Our GE 950 set comes complete with a handbook, schematic and wiring diagram, printed warranty and 90-day guarantee for parts and labour, so this model was clearly intended for sale. With no regular transmissions available, the GE 950 could not be sold. If it was used at all, it would only have been to receive demonstration broadcasts. 

In 1950, the FCC briefly approved the CBS system as the U.S. colour standard, but it soon became clear that it wasn’t practical for mass use. By 1953, it reversed its decision again in favour of Radio Corporation America (RCA)'s new system, which was compatible with existing TV sets.  

The GE 950 is a rare reminder of an ambitious but short-lived chapter in the race to bring colour television into people’s homes.

A colour photograph crop of a curved wooden-cased television against a white background. The television screen is to the ;eft and a set of five dials are embedded in the wood to the right. There is a slatted section at the base.

The GE 950 television, the oldest known surviving colour television in the world.

The GE 950 system

The GE 950 used a system based on Baird’s principles, whereby a monochrome camera filmed scenes through a rotating colour wheel with red, green, and blue filters. When played back, the television projected each frame through matching coloured filters, and the brain combined the three into a single full-colour image — in the same way it merges still frames of a film into moving pictures.

A colour photograph of a circular disc made up of red, blue and green semi-opaque panes against a white background. There are 2 of each colour alternating and connected by a central solid hub.

The GE 950 television receiver wheel. Museum reference T.2004.8.1.

The slow adoption of colour television

Colour television made little commercial impact in the USA until the 1960s. The TV sets were very expensive, RCA's first television set cost $1000, about $11,000 in today's value. There were very few colour programmes to begin with as there were very few colour TVs. It wasn't until 1965, that all TV networks started actively promoting and producing colour schedules. 

The UK was physically and financially rebuilding itself after World War Two and colour television was seen as a luxury that few could afford. The BBC were testing a technically superior system to the US one, which delayed the roll out. Colour television wasn't introduced in Britain until 1967, slowly and intermittently, 21 years after Baird’s death. 

A colour photograph of a piece of rudimentary black camera equipment on its side with the top section exposed. It has a handle and a sense. The exposed area is showing electrical wires and connectors.It's sitting on a grey surface and background.

Mark V field sequential colour television camera. A prototype of the cameras built for NASA for the Apollo Moon landing in 1969, it uses the colour sequential technology invented by John Logie Baird in 1928.

A legacy with little reward

Despite his obvious genius, Baird wasn't a businessman and struggled financially most of his life, benefitting very little from his inventions and patents. He famously built prototypes from biscuit tins and hatboxes, working on shoe string budgets, and failed to attract wealthier investors.
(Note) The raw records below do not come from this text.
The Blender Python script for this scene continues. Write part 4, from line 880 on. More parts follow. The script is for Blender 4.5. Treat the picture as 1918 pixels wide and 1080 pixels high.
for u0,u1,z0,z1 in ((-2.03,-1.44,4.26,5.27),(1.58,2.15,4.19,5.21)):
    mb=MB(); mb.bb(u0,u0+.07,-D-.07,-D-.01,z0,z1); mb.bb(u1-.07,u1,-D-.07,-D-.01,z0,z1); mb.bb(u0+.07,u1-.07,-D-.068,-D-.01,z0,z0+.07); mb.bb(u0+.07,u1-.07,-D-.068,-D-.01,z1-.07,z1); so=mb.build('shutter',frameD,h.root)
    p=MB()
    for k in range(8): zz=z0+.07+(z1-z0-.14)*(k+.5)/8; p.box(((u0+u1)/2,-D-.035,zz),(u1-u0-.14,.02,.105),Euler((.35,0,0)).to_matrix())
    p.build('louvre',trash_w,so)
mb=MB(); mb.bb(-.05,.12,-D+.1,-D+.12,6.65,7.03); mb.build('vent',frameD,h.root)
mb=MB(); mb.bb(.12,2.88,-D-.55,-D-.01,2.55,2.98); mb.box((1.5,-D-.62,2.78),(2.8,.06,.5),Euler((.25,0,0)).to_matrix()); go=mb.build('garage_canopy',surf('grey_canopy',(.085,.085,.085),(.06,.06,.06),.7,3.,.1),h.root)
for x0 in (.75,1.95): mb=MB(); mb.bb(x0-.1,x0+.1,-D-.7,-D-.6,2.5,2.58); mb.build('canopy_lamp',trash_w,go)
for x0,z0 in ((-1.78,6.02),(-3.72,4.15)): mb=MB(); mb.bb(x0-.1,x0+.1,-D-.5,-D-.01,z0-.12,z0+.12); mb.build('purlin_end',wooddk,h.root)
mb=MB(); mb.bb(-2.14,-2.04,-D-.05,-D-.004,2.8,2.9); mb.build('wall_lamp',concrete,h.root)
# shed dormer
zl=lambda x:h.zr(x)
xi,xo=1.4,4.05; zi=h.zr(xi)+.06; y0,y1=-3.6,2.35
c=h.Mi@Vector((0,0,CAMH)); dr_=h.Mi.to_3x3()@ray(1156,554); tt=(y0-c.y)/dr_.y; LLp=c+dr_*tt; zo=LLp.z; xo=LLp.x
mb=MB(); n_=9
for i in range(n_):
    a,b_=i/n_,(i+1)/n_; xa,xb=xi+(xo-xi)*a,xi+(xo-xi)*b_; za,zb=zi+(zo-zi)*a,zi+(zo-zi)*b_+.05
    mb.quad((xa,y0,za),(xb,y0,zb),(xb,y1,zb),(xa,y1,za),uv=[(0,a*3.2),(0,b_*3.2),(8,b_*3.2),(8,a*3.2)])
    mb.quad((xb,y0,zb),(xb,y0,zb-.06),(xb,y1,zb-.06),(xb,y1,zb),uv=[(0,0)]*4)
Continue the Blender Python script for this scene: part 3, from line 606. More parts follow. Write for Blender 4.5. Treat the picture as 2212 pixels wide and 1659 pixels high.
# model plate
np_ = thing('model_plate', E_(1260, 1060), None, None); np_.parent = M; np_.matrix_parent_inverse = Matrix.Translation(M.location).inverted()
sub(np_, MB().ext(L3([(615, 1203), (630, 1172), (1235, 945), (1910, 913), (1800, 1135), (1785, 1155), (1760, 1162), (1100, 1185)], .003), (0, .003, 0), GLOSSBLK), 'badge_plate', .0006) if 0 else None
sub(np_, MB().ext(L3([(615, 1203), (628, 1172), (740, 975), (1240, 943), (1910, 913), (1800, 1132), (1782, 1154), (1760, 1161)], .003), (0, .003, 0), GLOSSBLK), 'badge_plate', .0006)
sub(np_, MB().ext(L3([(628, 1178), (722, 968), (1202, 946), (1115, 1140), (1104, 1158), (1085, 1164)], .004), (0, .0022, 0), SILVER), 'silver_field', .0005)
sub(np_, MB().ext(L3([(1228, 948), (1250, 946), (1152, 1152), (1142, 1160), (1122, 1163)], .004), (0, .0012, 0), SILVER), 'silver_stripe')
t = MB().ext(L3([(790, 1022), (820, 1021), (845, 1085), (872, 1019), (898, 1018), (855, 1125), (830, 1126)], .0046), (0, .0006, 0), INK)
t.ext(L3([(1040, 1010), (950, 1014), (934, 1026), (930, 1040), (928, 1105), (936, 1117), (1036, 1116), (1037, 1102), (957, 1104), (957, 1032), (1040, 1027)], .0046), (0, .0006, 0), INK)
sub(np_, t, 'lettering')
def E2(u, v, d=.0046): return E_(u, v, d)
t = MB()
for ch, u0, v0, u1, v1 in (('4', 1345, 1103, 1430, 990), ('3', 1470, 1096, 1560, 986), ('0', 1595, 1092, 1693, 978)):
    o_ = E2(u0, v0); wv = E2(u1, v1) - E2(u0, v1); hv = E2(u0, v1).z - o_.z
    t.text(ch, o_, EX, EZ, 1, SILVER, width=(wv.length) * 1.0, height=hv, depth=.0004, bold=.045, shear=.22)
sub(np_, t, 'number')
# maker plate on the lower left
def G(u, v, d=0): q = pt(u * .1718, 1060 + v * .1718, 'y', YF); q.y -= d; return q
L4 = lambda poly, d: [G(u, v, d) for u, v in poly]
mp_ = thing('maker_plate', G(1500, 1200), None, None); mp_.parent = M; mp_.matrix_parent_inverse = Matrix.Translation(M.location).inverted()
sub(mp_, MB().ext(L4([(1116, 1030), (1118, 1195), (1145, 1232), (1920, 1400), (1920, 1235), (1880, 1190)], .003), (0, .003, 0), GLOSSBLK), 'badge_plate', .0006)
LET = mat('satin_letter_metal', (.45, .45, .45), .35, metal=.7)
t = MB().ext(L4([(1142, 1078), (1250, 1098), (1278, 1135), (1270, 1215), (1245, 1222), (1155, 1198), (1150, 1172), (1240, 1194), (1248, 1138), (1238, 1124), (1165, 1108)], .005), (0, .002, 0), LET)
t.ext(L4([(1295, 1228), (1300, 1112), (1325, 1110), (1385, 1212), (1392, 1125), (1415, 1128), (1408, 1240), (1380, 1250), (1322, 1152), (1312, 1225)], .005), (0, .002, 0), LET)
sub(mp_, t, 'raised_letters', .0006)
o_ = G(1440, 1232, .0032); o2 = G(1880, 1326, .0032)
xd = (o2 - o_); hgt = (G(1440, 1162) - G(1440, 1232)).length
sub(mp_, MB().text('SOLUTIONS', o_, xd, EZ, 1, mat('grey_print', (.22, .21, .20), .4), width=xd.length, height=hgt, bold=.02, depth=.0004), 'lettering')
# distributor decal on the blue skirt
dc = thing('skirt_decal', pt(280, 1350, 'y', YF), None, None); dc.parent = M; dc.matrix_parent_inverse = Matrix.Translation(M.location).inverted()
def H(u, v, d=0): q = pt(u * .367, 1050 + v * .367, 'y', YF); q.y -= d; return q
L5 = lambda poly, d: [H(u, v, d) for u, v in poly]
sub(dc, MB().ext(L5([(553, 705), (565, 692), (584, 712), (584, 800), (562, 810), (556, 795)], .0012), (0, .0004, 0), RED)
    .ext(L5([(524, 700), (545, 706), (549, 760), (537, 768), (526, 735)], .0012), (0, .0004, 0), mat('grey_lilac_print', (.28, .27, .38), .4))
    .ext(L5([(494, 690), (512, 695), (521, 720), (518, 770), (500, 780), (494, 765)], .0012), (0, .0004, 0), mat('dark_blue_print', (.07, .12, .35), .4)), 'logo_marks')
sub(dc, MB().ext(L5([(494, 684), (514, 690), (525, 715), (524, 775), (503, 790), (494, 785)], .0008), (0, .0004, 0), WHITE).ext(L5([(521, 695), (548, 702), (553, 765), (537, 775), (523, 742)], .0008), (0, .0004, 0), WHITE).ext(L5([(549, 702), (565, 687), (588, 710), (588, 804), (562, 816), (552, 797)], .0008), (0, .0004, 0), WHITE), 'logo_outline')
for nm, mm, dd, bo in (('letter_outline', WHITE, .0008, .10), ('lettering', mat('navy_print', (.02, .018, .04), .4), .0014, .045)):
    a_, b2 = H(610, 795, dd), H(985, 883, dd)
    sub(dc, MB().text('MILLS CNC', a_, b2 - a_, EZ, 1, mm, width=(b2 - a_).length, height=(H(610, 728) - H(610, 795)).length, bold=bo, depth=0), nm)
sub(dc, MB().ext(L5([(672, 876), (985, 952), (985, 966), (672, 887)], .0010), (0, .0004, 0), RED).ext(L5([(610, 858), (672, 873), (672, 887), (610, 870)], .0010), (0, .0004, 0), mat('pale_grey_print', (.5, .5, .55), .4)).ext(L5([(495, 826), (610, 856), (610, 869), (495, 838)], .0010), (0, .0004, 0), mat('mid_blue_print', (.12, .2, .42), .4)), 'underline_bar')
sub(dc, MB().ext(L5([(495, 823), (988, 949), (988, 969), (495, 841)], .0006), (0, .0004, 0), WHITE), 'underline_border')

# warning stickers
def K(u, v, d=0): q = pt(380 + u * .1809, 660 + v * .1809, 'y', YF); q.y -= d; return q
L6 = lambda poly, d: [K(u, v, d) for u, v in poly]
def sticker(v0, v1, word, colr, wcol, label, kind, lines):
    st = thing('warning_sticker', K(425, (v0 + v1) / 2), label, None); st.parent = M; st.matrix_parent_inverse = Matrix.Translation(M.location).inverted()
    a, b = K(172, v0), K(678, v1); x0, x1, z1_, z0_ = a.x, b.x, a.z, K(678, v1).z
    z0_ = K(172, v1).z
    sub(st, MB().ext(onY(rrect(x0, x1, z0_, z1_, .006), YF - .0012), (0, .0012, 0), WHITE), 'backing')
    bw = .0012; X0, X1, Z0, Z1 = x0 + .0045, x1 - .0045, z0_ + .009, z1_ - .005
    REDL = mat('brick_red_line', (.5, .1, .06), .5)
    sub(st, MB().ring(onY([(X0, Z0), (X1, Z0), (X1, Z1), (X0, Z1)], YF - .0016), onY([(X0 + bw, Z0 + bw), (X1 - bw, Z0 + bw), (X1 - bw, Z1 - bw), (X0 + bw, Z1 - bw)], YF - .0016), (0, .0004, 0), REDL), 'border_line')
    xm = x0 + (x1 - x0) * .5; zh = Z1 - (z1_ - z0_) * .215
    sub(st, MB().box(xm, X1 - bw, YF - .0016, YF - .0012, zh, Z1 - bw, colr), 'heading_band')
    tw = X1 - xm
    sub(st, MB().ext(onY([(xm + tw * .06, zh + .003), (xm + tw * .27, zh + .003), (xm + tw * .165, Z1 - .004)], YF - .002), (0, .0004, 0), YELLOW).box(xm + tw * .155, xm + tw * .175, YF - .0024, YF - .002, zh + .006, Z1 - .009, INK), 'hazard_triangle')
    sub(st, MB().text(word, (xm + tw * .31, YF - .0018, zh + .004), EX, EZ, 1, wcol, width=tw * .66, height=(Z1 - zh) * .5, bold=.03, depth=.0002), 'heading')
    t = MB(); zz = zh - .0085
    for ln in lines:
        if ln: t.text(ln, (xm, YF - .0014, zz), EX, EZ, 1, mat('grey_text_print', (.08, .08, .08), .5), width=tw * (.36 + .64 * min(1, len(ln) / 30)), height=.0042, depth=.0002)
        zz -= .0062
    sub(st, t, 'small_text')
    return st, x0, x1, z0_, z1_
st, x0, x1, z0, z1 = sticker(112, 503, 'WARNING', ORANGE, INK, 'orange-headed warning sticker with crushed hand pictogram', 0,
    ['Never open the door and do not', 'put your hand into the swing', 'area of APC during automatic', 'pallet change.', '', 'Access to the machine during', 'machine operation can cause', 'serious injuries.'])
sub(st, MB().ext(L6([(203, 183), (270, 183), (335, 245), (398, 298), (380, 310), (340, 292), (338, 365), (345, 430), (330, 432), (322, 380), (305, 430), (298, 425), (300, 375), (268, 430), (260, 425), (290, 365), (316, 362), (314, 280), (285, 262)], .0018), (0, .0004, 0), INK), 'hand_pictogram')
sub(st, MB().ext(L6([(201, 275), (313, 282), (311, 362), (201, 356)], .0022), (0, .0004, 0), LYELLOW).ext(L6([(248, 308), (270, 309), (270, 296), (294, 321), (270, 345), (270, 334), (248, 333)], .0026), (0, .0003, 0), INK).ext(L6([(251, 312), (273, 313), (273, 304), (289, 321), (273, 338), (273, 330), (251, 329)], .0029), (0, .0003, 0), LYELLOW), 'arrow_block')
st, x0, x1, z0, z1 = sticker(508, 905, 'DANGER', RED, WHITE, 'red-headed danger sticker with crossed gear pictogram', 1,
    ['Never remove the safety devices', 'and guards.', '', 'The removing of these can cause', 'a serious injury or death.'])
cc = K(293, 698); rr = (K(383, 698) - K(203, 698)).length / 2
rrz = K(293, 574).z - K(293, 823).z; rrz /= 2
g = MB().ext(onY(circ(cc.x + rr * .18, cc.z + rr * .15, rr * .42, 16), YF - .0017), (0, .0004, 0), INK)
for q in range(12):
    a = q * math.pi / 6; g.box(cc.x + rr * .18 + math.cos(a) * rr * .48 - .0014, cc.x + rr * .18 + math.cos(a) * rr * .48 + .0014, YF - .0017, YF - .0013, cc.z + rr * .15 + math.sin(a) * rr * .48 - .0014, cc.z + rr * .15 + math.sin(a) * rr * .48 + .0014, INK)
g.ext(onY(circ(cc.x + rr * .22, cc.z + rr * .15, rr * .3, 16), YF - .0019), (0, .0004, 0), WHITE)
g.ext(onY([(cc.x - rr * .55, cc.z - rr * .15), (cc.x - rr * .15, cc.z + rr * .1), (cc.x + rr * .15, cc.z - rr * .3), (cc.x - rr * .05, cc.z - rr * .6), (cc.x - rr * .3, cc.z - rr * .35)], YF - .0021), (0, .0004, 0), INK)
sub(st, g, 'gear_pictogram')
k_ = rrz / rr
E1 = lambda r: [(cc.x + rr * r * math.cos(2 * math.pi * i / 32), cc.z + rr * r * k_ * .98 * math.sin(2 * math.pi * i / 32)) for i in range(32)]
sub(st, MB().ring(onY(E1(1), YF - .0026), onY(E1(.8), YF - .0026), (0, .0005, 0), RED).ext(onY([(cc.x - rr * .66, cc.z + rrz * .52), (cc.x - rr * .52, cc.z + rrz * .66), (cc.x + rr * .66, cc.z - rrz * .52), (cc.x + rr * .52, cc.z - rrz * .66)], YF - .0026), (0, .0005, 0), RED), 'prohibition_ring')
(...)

Most of his patents and ideas were decades ahead of their time, and their commercial application didn't happen before his untimely and sudden death.   

Like all great pioneers, his inventions and ideas were groundbreaking but were soon superseded by entrepreneurs with improved techniques and better materials. 

However, Baird’s ideas had lasting legacy and application, and he has been posthumously awarded and globally recognised. The first pictures broadcast from the moon in 1969, were recorded and transmitted by a camera based on Baird’s colour system, developed over 30 years earlier. His inventions inspired other inventors like Philo Farnsworth and Marconi to build scanning systems. 

Likewise he influenced the concept and development of video recording, 3D television, and broadcasting standards. The red, green, and blue principles of the colour wheel in this television has become the foundation of modern colour television and computer screen technology.